少し間が空きましたが、相変わらず日常では絵を描くことのいろいろについて考えることの多い生活を送っております。ボクは仕事の関係上、2月は何かと忙しくお絵描きをする時間も限られてしまっているのですが、その中で近頃、変化があったことといえばSNS等でもAIによる作画の案内や宣伝が妙に多く入り込んできたことでした。お絵描きについてボクは、透明水彩を始め鉛筆画なども描き始めから仕上げまでそれなりに時間のかかるものだと認識しているのですが、それら宣伝や広告によれば短時間にまるでいっぱしの画家が描いたような絵ができてしまうとのこと。もともとボクは新しモノ好きなところがあるようで、今月はほんの少しこのAIによる作画についてネットで触れてみたのでありました。
AIによる作画って、いったいどのように描くのだろうと思っていたのですが、説明を見てみると言葉で描きたい絵の指示を出すと、AIがネット上の情報を集めその指示に沿った映像や絵を作り出すのが一般的なAIによる作画手法、なのですね。具体的にはプロンプトと呼ばれる呪文?を表現したいものを単語と句読点で表現し打ち込み、あとはAIが勝手に作画するのを待つだけという感じでした。試しボクは「柴犬」の絵をAIに描かせてみることにしました。
上の絵がそれです。AIが描いた?柴犬です。
結果、AIというものは驚くほど速く簡単にそれなりの絵を作るしまたそれなりの緻密さを持った絵を描くことがわかりました。しかし、日常アナログな絵を描いていて細部までこだわりのある人にはAIはまだまだ虚構感が強い上、細部に至っては「これはちょっと自分が思い描いている絵ではないな」感がぬぐえないものでした。何枚かAIに作らせてみましたが足の数や爪の数が違っていたり(具体的には足が6本だったり爪の数が異様に多かったり、ということ)といった絵が出来上がってしまうことが多いのです。この点については描いてはならないもの(ネガティブプロンプトと呼ぶそうです)をあらかじめ打ち込むことで回避できるというのですが、まあAIも完璧ではなくこちらの意に沿わない絵を仕上げてしまうことも多いようです。(下の絵がそうです。柴犬というよりもクリーチャー感が凄いでしょ?w)

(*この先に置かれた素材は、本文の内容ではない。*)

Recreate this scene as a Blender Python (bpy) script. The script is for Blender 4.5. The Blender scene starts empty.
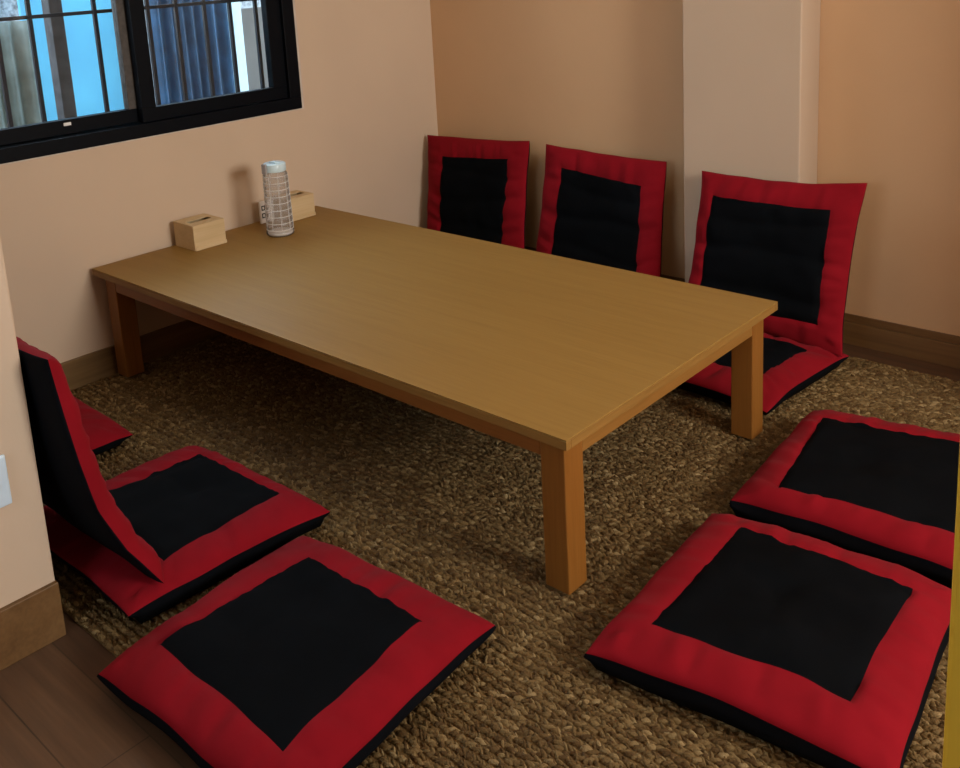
import bpy, bmesh, math, random
import numpy as np
from mathutils import Vector, Matrix, noise

random.seed(5)
rng = np.random.default_rng(7)
S = bpy.context.scene
COL = S.collection

# ------------------------------------------------------------------ materials
class NT:
    def __init__(self, name):
        self.m = bpy.data.materials.new(name); self.m.use_nodes = True
        self.t = self.m.node_tree; self.n = self.t.nodes
        self.b = self.n['Principled BSDF']; self.out = self.n['Material Output']
    def node(self, kind, **kw):
        x = self.n.new(kind)
        for k, v in kw.items():
            if k in x.inputs: x.inputs[k].default_value = v
            else: setattr(x, k, v)
        return x
    def link(self, a, b): self.t.links.new(a, b)
    def coords(self, scale=(1, 1, 1), rot=(0, 0, 0)):
        tc = self.node('ShaderNodeTexCoord'); mp = self.node('ShaderNodeMapping')
        mp.inputs['Scale'].default_value = scale; mp.inputs['Rotation'].default_value = rot
        self.link(tc.outputs['Object'], mp.inputs['Vector']); return mp.outputs['Vector']
    def noise(self, vec, scale, detail=4, rough=.55):
        x = self.node('ShaderNodeTexNoise'); x.inputs['Scale'].default_value = scale
        x.inputs['Detail'].default_value = detail; x.inputs['Roughness'].default_value = rough
        self.link(vec, x.inputs['Vector']); return x.outputs['Fac']
    def ramp(self, fac, stops):
        r = self.node('ShaderNodeValToRGB'); e = r.color_ramp.elements
        while len(e) < len(stops): e.new(.5)
        for i, (p, c) in enumerate(stops): e[i].position = p; e[i].color = (*c, 1)
        self.link(fac, r.inputs['Fac']); return r.outputs['Color']
    def mix(self, fac, a, b, mode='MIX'):
        x = self.node('ShaderNodeMix', data_type='RGBA', blend_type=mode)
        for s, v in ((0, fac), (6, a), (7, b)):
            if isinstance(v, (int, float)): x.inputs[s].default_value = v
            elif isinstance(v, tuple): x.inputs[s].default_value = (*v, 1)
            else: self.link(v, x.inputs[s])
        return x.outputs[2]
    def bump(self, h, strength=.2, dist=.002):
        b = self.node('ShaderNodeBump'); b.inputs['Strength'].default_value = strength
        b.inputs['Distance'].default_value = dist
        self.link(h, b.inputs['Height']); self.link(b.outputs['Normal'], self.b.inputs['Normal'])
    def col(self, c):
        if isinstance(c, tuple): self.b.inputs['Base Color'].default_value = (*c, 1)
        else: self.link(c, self.b.inputs['Base Color'])
    def set(self, **kw):
        for k, v in kw.items(): self.b.inputs[k.replace('_', ' ')].default_value = v
        return self

def plain(name, c, rough=.6, spec=.3, metal=0.0, amt=.12, scale=30, bump=0):
    n = NT(name); v = n.coords()
    f = n.noise(v, scale)
    lo = tuple(x * (1 - amt) for x in c); hi = tuple(min(1, x * (1 + amt)) for x in c)
    n.col(n.ramp(f, [(.3, lo), (.7, hi)]))
    n.set(Roughness=rough, Metallic=metal); n.b.inputs['Specular IOR Level'].default_value = spec
    if bump: n.bump(f, bump)
    return n.m

def paint(name, c):
    n = NT(name); v = n.coords()
    big = n.noise(v, 1.7, 3); fine = n.noise(v, 160, 3)
    n.col(n.ramp(big, [(.25, tuple(x * .93 for x in c)), (.75, tuple(x * 1.04 for x in c))]))
    n.set(Roughness=.62); n.b.inputs['Specular IOR Level'].default_value = .25
    n.bump(fine, .12, .001); return n.m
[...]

ボクは鉛筆でも透明水彩でも、AIと比べれば数日から数か月という膨大な時間をかけながら少しずつ自分の納得のいく絵を描いていくほうが楽しいし性に合っているという印象であり感想です。ただ誤解してほしくないのは、ボクは決してAIを否定したりするわけでもありませんしむしろここまで絵を簡単に仕上げる技術に感心しているのです。すごい時代に生まれたものです。たとえば「東京の街を歩く若者たち」というプロンプト一つで、あっという間にそれなりの絵が出来上がってしまうことは脅威といってもいいくらいの感動を覚えます。が一方、試しに「空を悠々と泳ぐクジラと海の仲間たち」というタイトルで絵を描きたいと思ったら、手書きの絵ならば思い通りにスイスイ描けるところが、AIだとクジラの質感やそもそも空を泳ぐという絵をうまく表現してくれず現実的な海ばっかりが描かれてしまうイライラ感に襲われてしまうことでしょう。
少し前、「AIは画家にとって脅威だ」というニュースが流れました。でも絵を描く人ほど一度このAIに触れてみるとこのニュースが「疑問点を内包したニュース」であることに気づくのではないか、とボクは考えます。時間をかけて描いた手書きの絵、またこれまでも造られてきたデジタルな部分も使用したアナログな絵、こういった作品はこれからもずっと多くの人に愛され続ける、とボクは思います。大事なことはアートな魂をもって創作すること、そして始めることが第一歩、手書きでもデジタルでもまたAIでも、あなたも「あなたの絵」づくりを始めてみませんか?